Problem statement - The listing beneath should be written out in full, exactly as shown.

Records with scene code -
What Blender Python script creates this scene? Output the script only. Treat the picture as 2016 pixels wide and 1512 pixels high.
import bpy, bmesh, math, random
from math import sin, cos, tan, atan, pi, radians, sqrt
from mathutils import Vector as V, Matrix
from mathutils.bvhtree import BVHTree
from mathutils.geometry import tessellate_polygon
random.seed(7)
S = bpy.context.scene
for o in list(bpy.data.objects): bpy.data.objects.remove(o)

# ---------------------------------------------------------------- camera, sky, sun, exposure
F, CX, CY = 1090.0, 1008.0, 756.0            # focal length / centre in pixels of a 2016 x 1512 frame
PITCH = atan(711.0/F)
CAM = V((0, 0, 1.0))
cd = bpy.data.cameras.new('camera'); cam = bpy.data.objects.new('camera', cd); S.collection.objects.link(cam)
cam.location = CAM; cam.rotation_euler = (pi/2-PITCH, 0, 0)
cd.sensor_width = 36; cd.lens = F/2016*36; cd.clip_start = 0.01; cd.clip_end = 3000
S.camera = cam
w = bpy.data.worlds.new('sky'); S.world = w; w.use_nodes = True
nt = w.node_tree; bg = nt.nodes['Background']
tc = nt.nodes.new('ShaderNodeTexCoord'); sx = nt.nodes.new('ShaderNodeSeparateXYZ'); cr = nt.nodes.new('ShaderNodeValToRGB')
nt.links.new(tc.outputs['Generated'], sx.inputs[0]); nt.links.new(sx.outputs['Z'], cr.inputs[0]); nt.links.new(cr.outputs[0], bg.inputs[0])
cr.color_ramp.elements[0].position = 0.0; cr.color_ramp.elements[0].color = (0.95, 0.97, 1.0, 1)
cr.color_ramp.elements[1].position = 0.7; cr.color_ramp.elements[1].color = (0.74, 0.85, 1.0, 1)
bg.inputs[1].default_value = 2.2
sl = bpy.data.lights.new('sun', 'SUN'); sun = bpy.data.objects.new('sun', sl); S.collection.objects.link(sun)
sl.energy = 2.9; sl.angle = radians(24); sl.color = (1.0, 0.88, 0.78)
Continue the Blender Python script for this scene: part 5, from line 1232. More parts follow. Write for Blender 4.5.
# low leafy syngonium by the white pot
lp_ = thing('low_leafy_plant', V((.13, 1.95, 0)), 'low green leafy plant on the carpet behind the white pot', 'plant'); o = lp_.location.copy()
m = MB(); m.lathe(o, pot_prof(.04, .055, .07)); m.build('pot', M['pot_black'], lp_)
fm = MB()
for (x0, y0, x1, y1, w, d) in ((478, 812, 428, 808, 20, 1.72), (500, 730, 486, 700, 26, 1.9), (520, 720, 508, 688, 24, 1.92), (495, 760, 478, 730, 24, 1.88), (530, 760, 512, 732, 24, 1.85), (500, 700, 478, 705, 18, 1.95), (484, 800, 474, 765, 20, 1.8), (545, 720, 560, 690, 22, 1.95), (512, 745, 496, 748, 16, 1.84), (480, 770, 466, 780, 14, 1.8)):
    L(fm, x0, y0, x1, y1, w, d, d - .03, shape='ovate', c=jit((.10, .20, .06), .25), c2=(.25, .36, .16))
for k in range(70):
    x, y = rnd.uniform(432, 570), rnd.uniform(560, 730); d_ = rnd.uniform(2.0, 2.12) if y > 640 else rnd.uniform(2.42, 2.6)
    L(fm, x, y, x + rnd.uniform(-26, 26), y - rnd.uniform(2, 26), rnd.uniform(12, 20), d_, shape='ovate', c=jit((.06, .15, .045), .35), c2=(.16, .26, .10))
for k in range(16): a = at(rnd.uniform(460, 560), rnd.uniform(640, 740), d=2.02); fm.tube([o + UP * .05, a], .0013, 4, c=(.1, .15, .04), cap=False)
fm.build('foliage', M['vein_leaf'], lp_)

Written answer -
What Blender Python script creates this scene? Output the script only. Treat the picture as 2016 pixels wide and 1512 pixels high.
import bpy, bmesh, math, random
from math import sin, cos, tan, atan, pi, radians, sqrt
from mathutils import Vector as V, Matrix
from mathutils.bvhtree import BVHTree
from mathutils.geometry import tessellate_polygon
random.seed(7)
S = bpy.context.scene
for o in list(bpy.data.objects): bpy.data.objects.remove(o)

# ---------------------------------------------------------------- camera, sky, sun, exposure
F, CX, CY = 1090.0, 1008.0, 756.0            # focal length / centre in pixels of a 2016 x 1512 frame
PITCH = atan(711.0/F)
CAM = V((0, 0, 1.0))
cd = bpy.data.cameras.new('camera'); cam = bpy.data.objects.new('camera', cd); S.collection.objects.link(cam)
cam.location = CAM; cam.rotation_euler = (pi/2-PITCH, 0, 0)
cd.sensor_width = 36; cd.lens = F/2016*36; cd.clip_start = 0.01; cd.clip_end = 3000
S.camera = cam
w = bpy.data.worlds.new('sky'); S.world = w; w.use_nodes = True
nt = w.node_tree; bg = nt.nodes['Background']
tc = nt.nodes.new('ShaderNodeTexCoord'); sx = nt.nodes.new('ShaderNodeSeparateXYZ'); cr = nt.nodes.new('ShaderNodeValToRGB')
nt.links.new(tc.outputs['Generated'], sx.inputs[0]); nt.links.new(sx.outputs['Z'], cr.inputs[0]); nt.links.new(cr.outputs[0], bg.inputs[0])
cr.color_ramp.elements[0].position = 0.0; cr.color_ramp.elements[0].color = (0.95, 0.97, 1.0, 1)
cr.color_ramp.elements[1].position = 0.7; cr.color_ramp.elements[1].color = (0.74, 0.85, 1.0, 1)
bg.inputs[1].default_value = 2.2
sl = bpy.data.lights.new('sun', 'SUN'); sun = bpy.data.objects.new('sun', sl); S.collection.objects.link(sun)
sl.energy = 2.9; sl.angle = radians(24); sl.color = (1.0, 0.88, 0.78)
Continue the Blender Python script for this scene: part 5, from line 1232. More parts follow. Write for Blender 4.5.
# low leafy syngonium by the white pot
lp_ = thing('low_leafy_plant', V((.13, 1.95, 0)), 'low green leafy plant on the carpet behind the white pot', 'plant'); o = lp_.location.copy()
m = MB(); m.lathe(o, pot_prof(.04, .055, .07)); m.build('pot', M['pot_black'], lp_)
fm = MB()
for (x0, y0, x1, y1, w, d) in ((478, 812, 428, 808, 20, 1.72), (500, 730, 486, 700, 26, 1.9), (520, 720, 508, 688, 24, 1.92), (495, 760, 478, 730, 24, 1.88), (530, 760, 512, 732, 24, 1.85), (500, 700, 478, 705, 18, 1.95), (484, 800, 474, 765, 20, 1.8), (545, 720, 560, 690, 22, 1.95), (512, 745, 496, 748, 16, 1.84), (480, 770, 466, 780, 14, 1.8)):
    L(fm, x0, y0, x1, y1, w, d, d - .03, shape='ovate', c=jit((.10, .20, .06), .25), c2=(.25, .36, .16))
for k in range(70):
    x, y = rnd.uniform(432, 570), rnd.uniform(560, 730); d_ = rnd.uniform(2.0, 2.12) if y > 640 else rnd.uniform(2.42, 2.6)
    L(fm, x, y, x + rnd.uniform(-26, 26), y - rnd.uniform(2, 26), rnd.uniform(12, 20), d_, shape='ovate', c=jit((.06, .15, .045), .35), c2=(.16, .26, .10))
for k in range(16): a = at(rnd.uniform(460, 560), rnd.uniform(640, 740), d=2.02); fm.tube([o + UP * .05, a], .0013, 4, c=(.1, .15, .04), cap=False)
fm.build('foliage', M['vein_leaf'], lp_)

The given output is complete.